4

How do you do your CI/CD pipeline? Sorry if this is a dumb question. Just wondering how the tests and deployment usually runs. Is it on a per team basis? Is it the whole release getting deployed to Test many times per day? What happens if too many automated tests fail or there is not enough coverage, does it abort the deployment? If so, how can every team get delayed by every issue - is that actually a good policy?

My pipeline is very slow and requires a team of 12 people working in shifts to complete it. I’m not an expert but I know it does a lot of steps and never completes without manual intervention. I would like to help but I’m not sure how bad it is.

Comments
  • 4
    A lot of it is specific to the CI -/ CD software. But in general, as a sort of "good recommendation"…

    Always visualize a full CI - CD pipeline. Draw it, add information to the drawing, add facts (e.g. runtime, if it could run in parallel, resource consumption, costs, ...).

    Most often this leads to finding out the culprits, but makes changes to the CI / CD pipeline also easier.

    Especially parallelity can be great - as long as the CI cluster doesn't melt, it's fine :) ;)

    Back to the pipeline itself:

    I'm very fond of minimalistic units in pipelines. A unit is for me a "finished task".

    As one example: Build a generic image without environment specific information. That's one unit.

    For testing, you have to add the environment specific information (unit 2), run the test suite (unit 3).

    A unit is the smallest step possible so to say.

    Reason I recommend it if possible: It makes debugging way less painful - as you don't have a myriad of things a single job does, but instead one specific task (unix philosophy).

    Plus it makes parallelization more manageable and resource consumption easier to track.

    This philosophy goes all down to the programming.

    If you have e.g. several different types of unit tests (e2e, unit, ...) or a lot of unit tests / large codebase... Use test suites. Make each group of tests independent, if possible. If you have thousands of test suites, chunk them into categories via test suites.

    Running "more" commands might seem counterintuitive, but the start up time of an environment is usually negligible compared to the long runtime tests have...

    Another nice thing when you create seperate units for tests: you have a fail fast approach. Most CI / CDs allow the process to continue running despite failures, but you'll get the output of the process for a specific test suite, thus one knows "earlier" that this build will not be successful. More failures could happen later, yes - but maybe you don't have to wait for them.
  • 2
    @IntrusionCM i have adopted a very similar approach to building Pipelines, and it works out quite well so far.
    Build little tasks, make them fail fast, and try to make them parallel.

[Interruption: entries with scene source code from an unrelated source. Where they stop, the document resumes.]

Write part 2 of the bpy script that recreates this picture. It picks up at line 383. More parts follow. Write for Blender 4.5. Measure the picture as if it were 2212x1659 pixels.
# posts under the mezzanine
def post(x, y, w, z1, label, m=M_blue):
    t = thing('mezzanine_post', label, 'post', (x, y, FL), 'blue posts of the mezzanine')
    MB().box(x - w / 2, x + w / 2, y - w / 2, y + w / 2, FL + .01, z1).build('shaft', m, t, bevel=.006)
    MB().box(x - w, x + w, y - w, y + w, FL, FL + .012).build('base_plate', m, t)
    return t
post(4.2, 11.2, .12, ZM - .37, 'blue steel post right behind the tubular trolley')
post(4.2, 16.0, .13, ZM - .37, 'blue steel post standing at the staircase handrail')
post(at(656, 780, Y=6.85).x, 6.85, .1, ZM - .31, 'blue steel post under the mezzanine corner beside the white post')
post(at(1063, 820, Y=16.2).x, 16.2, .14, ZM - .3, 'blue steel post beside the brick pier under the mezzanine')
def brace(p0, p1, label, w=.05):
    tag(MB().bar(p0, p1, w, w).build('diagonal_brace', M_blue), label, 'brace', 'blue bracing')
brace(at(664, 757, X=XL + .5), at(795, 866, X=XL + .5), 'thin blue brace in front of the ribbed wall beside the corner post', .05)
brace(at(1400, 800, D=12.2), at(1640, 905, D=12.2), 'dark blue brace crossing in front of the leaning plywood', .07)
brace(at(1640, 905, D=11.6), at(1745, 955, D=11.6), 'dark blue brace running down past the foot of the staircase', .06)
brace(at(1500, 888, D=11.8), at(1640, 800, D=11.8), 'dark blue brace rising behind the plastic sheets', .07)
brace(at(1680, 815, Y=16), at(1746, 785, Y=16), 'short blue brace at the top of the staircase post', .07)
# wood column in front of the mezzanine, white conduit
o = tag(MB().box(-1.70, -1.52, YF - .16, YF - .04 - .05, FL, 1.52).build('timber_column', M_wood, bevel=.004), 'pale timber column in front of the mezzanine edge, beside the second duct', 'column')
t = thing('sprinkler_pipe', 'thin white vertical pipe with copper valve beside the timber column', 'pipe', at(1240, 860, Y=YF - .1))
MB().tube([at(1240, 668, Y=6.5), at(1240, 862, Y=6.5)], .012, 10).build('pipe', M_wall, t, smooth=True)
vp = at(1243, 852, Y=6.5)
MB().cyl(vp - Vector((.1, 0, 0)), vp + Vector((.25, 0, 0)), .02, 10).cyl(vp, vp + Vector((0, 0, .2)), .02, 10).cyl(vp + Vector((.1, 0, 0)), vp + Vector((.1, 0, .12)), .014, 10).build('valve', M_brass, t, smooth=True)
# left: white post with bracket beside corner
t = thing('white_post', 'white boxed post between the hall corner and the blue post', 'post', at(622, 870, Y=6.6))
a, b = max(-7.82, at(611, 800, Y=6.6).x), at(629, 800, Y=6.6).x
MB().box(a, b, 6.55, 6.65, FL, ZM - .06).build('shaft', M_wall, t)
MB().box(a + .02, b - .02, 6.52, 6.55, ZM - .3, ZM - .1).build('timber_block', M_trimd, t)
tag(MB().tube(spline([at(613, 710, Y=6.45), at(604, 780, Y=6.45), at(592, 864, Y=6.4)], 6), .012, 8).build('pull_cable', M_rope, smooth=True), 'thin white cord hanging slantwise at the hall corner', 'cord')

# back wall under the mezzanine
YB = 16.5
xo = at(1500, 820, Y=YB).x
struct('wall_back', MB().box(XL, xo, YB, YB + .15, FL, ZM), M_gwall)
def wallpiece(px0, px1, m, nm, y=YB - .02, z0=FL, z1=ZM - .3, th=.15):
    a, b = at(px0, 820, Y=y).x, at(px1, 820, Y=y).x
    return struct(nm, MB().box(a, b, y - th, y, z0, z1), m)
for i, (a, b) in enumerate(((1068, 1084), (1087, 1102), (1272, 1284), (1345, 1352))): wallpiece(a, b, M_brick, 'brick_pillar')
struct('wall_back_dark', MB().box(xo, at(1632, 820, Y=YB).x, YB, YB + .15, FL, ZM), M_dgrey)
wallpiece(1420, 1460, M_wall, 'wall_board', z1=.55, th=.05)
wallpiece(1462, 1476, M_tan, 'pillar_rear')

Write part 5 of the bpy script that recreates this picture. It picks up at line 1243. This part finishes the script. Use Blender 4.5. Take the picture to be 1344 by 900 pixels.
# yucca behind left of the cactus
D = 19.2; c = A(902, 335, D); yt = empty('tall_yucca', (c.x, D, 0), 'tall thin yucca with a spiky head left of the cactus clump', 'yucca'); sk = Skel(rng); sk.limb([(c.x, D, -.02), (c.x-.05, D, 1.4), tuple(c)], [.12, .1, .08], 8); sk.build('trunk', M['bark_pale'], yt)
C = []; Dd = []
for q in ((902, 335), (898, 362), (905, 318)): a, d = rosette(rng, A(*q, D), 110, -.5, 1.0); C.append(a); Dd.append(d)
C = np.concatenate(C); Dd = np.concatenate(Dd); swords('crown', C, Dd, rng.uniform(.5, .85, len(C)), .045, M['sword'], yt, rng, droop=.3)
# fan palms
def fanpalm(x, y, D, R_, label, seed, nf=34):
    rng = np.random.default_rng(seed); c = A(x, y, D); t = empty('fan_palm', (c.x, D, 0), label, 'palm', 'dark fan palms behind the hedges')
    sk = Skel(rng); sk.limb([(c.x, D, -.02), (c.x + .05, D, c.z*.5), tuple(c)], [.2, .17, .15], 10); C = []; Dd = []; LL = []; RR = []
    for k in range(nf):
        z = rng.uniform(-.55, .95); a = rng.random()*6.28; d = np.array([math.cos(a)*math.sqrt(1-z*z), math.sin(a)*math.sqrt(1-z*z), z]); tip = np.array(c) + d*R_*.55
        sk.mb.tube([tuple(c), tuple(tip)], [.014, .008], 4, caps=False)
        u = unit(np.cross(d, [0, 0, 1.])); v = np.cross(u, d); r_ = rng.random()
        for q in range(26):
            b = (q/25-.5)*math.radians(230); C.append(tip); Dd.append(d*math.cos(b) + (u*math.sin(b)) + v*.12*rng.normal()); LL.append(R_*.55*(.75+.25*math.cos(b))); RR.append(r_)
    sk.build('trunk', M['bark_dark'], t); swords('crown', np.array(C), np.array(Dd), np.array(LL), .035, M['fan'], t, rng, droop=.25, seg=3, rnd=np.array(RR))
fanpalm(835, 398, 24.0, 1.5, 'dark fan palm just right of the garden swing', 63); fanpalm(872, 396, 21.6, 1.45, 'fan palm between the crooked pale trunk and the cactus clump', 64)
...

    If a task changes slightly, you don't need to mess around with other stuff, only with the scripting of that specific task.
  • 2
    @thebiochemic exactly. plus you know what the task does (i tried to avoid words like task / job etc., hence unit - as it could be entirely different meaning depending on software)...

    nothings sucks more than a 20 Mb plus logfile of "I did everything and failed somewhere".